High-speed Privacy Amplification Scheme using GMP in Quantum Key Distribution
This work addresses a critical performance issue for quantum key distribution systems, though it appears incremental as it builds on existing methods with library optimizations.
The paper tackled the bottleneck of privacy amplification throughput in high-speed discrete variable quantum key distribution by presenting a modular arithmetic hash scheme using the GNU multiple precision library, achieving throughputs of 260 Mbps and 140 Mbps on different block sizes.
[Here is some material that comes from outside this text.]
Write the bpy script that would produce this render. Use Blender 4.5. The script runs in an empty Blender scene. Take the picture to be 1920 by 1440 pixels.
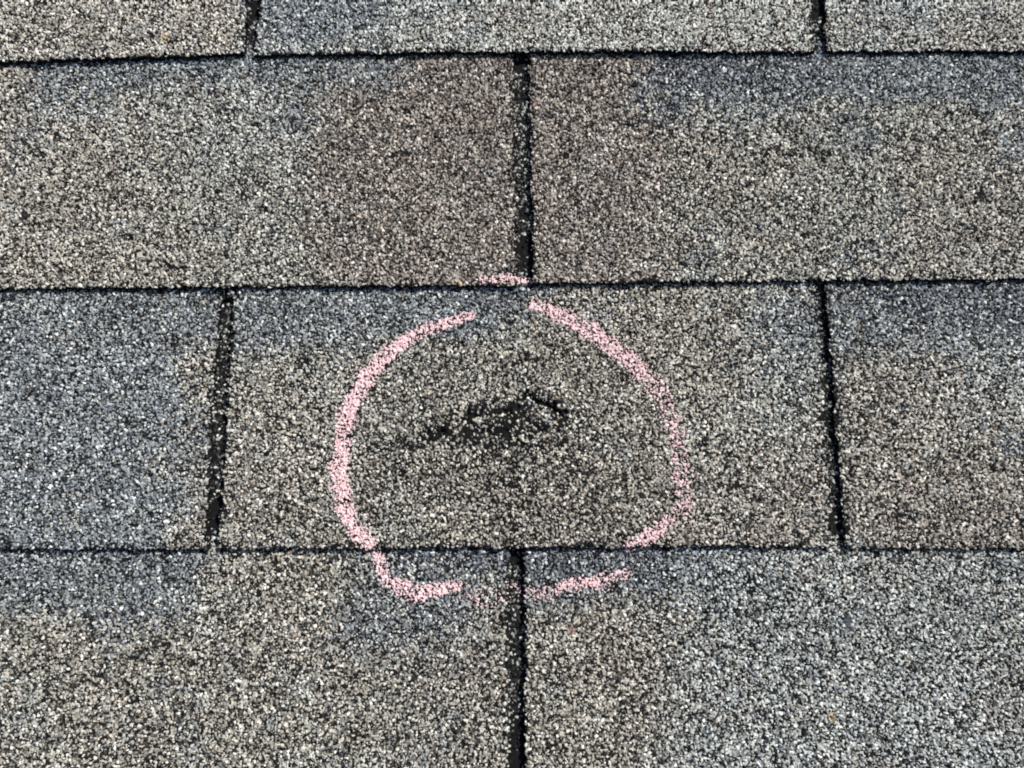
import bpy, math, random
import numpy as np
from mathutils import Matrix, Vector

# ------------------------------------------------------------------ camera, sky, sun, exposure
S = bpy.context.scene
col = S.collection
PITCH = math.radians(24.0)                       # slope of the roof
RW = Matrix.Translation((0, 0, 3.0)) @ Matrix.Rotation(PITCH, 4, 'X')   # roof frame -> world
MM = 0.001
F_PX = 1700.0                                    # focal length for a 1920 px wide picture
SC = 1137.0 / 304.8
DIST = F_PX / SC                                 # mm
TH = math.atan(9.67e-5 * F_PX)
view = np.array([0.0, math.sin(TH), -math.cos(TH)])
upv = np.array([0.0, math.cos(TH), math.sin(TH)])
CPOS = -view * DIST
CPOS[2] += 3.0                                   # the shingle tops lie about 3 mm above the deck frame

cam_d = bpy.data.cameras.new('camera')
cam_d.sensor_width = 36.0
cam_d.lens = 36.0 * F_PX / 1920.0
cam_d.clip_start = 0.01
cam_d.clip_end = 100.0
cam = bpy.data.objects.new('camera', cam_d)
col.objects.link(cam)
loc = Matrix(((1, 0, 0, CPOS[0] * MM), (0, upv[1], -view[1], CPOS[1] * MM), (0, upv[2], -view[2], CPOS[2] * MM), (0, 0, 0, 1)))
cam.matrix_world = RW @ loc
S.camera = cam

sun_local = Vector((0.74, 0.62, 1.0)).normalized()   # towards the sun, in the roof's frame
sun_w = (RW.to_3x3() @ sun_local).normalized()
sl = bpy.data.lights.new('sun', 'SUN')
sl.energy = 4.6
sl.angle = math.radians(0.5)
sl.color = (1.0, 0.965, 0.91)
so = bpy.data.objects.new('sun', sl)
so.rotation_euler = sun_w.to_track_quat('Z', 'Y').to_euler()
so.location = (0, 0, 6)
col.objects.link(so)

W = bpy.data.worlds.new('World')
S.world = W
W.use_nodes = True
nt = W.node_tree
sky = nt.nodes.new('ShaderNodeTexSky')
sky.sky_type = 'NISHITA'
sky.sun_disc = False
sky.sun_elevation = math.asin(sun_w.z)
sky.sun_rotation = math.atan2(sun_w.x, sun_w.y)
nt.links.new(sky.outputs[0], nt.nodes['Background'].inputs[0])
nt.nodes['Background'].inputs[1].default_value = 0.085

S.view_settings.view_transform = 'Standard'
S.view_settings.look = 'None'
S.view_settings.gamma = 1.0
S.view_settings.exposure = 0.0
S.cycles.use_denoising = False
S.cycles.max_bounces = 4
S.cycles.pixel_filter_type = 'BLACKMAN_HARRIS'
S.cycles.filter_width = 1.9

# ------------------------------------------------------------------ roof coordinates (mm)
def at(px, py):
    """a point seen in the photo -> (x, y) in mm on the roof"""
    d = np.array([(px - 960.0) / F_PX, 0.0, 0.0]) + upv * ((720.0 - py) / F_PX) + view
    t = (CPOS[2] - 3.0) / -d[2]
    return CPOS[0] + d[0] * t, CPOS[1] + d[1] * t

def atl(pts):
    return np.array([at(*p) for p in pts])

T = 3.0            # thickness of a shingle
PITCH_G = 1.03     # spacing of the mineral granules
FINE, COARSE = 0.29, 1.3
FX, FY0, FY1 = 287.0, -212.0, 208.0

rng = np.random.default_rng(7)
M = 1200
def table():
    return rng.random((M, M), dtype=np.float32)
JX, JY, HR, RR, AN, AS, TX, TY, U1, U2, U3, U4 = [table() for _ in range(12)]
NZ = table()

def noise(x, y, s, o=0):
    """smooth value noise 0..1, feature size s (mm)"""
    fx = x / s + 1300.37 + o * 17.3; fy = y / s + 1300.11 + o * 31.7
    ix = np.floor(fx).astype(np.int64); iy = np.floor(fy).astype(np.int64)
    u = (fx - ix).astype(np.float32); v = (fy - iy).astype(np.float32)
    u = u * u * (3 - 2 * u); v = v * v * (3 - 2 * v)
    a = NZ[iy % M, ix % M]; b = NZ[iy % M, (ix + 1) % M]
    c = NZ[(iy + 1) % M, ix % M]; d = NZ[(iy + 1) % M, (ix + 1) % M]
    return a * (1 - u) * (1 - v) + b * u * (1 - v) + c * (1 - u) * v + d * u * v

def fbm(x, y, s, o=0):
    return (noise(x, y, s, o) + 0.5 * noise(x, y, s * .47, o + 1) + 0.25 * noise(x, y, s * .21, o + 2)) / 1.75

def lin(c):
    c = np.array(c, dtype=np.float64) / 255.0
    return np.where(c <= 0.04045, c / 12.92, ((c + 0.055) / 1.055) ** 2.4)

# ------------------------------------------------------------------ courses: butt lines and slots, traced then turned into mm
BUTT = {
    1: [(-900, 128), (0, 117), (250, 110), (455, 101), (490, 103), (960, 98), (1520, 97), (1550, 96), (1920, 97), (2900, 98)],
    2: [(-900, 549), (0, 542), (500, 538), (960, 535), (1000, 533), (1500, 526), (1920, 525), (2900, 522)],
    3: [(-900, 1029), (0, 1029), (390, 1030), (700, 1027), (1200, 1026), (1550, 1026), (1600, 1027), (1920, 1030), (2900, 1034)],
    4: [(-900, 1560), (960, 1562), (2900, 1560)],
}
BL = {k: atl(v) for k, v in BUTT.items()}
def shifted(a, dy):
    b = a.copy(); b[:, 1] += dy; return b
E1 = BL[1][5, 1] - BL[2][3, 1]
BL[0] = shifted(BL[1], 128.0)
BL[5] = shifted(BL[4], -127.0)
def butt(k, x):
    return np.interp(x, BL[k][:, 0], BL[k][:, 1])
YB = {k: float(butt(k, 0.0)) for k in BL}
YB[-1] = YB[0] + 127.0; YB[6] = YB[5] - 127.0

SLOT = {   # (left edge, right edge) polylines
    (1, 0): ([(462, -300), (463, 0), (461, 33), (458, 70), (457, 110)], [(487, -300), (487, 0), (483, 33), (481, 70), (480, 110)]),
    (1, 1): ([(1518, -300), (1521, 0), (1524, 60), (1526, 110)], [(1542, -300), (1546, 0), (1547, 60), (1547, 110)]),
    (2, 0): ([(962, 90), (963, 200), (966, 400), (968, 545)], [(993, 90), (994, 200), (998, 400), (1000, 545)]),
    (3, 0): ([(414, 530), (402, 680), (393, 800), (389, 960), (389, 1040)], [(438, 530), (429, 680), (422, 800), (414, 960), (408, 1040)]),
    (3, 1): ([(1529, 520), (1538, 620), (1544, 720), (1549, 840), (1555, 950), (1558, 1040)], [(1551, 520), (1557, 620), (1565, 720), (1571, 840), (1581, 950), (1586, 1040)]),
    (4, 0): ([(954, 1020), (953, 1150), (952, 1260), (955, 1400), (956, 1570)], [(979, 1020), (984, 1150), (984, 1260), (984, 1400), (986, 1570)]),
}
SL = {k: (atl(a), atl(b)) for k, (a, b) in SLOT.items()}
def slot_edges(course, i):
    """functions x_left(y), x_right(y) for slot number i counted from the traced first one"""
    base = {0: (2, 0), 5: (3, 0)}.get(course)
    if base is not None:
        a, b = SL[base]; sh = 0.0
        dy = YB[course] - YB[base[0]]
        sh = i * 304.8
        c = 0.5 * (a[:, 0].mean() + b[:, 0].mean())
        return (lambda y: c - 4 + sh + 0 * y), (lambda y: c + 4 + sh + 0 * y)
    n = 2 if course in (1, 3) else 1
    j = min(max(i, 0), n - 1)
    a, b = SL[(course, j)]
    sh = (i - j) * 304.8
    return (lambda y: np.interp(-y, -a[:, 1], a[:, 0]) + sh), (lambda y: np.interp(-y, -b[:, 1], b[:, 0]) + sh)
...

Privacy amplification (PA) is the art of distilling a highly secret key from a partially secure string by public discussion. It is a vital procedure in quantum key distribution (QKD) to produce a theoretically unconditional secure key. The throughput of PA has become a bottleneck of the high-speed discrete variable QKD (DV-QKD) system. In this paper, a high-speed modular arithmetic hash PA scheme with GNU multiple precision (GMP) arithmetic library is presented. This scheme is implemented on two different central processing unit (CPU) platforms. The experimental results demon-strate that the throughput of this scheme achieves 260Mbps on the block size of 10^6 and 140Mbps on the block size of 10^8. This is the highest-speed recorded PA scheme on CPU platform to the author's knowledge.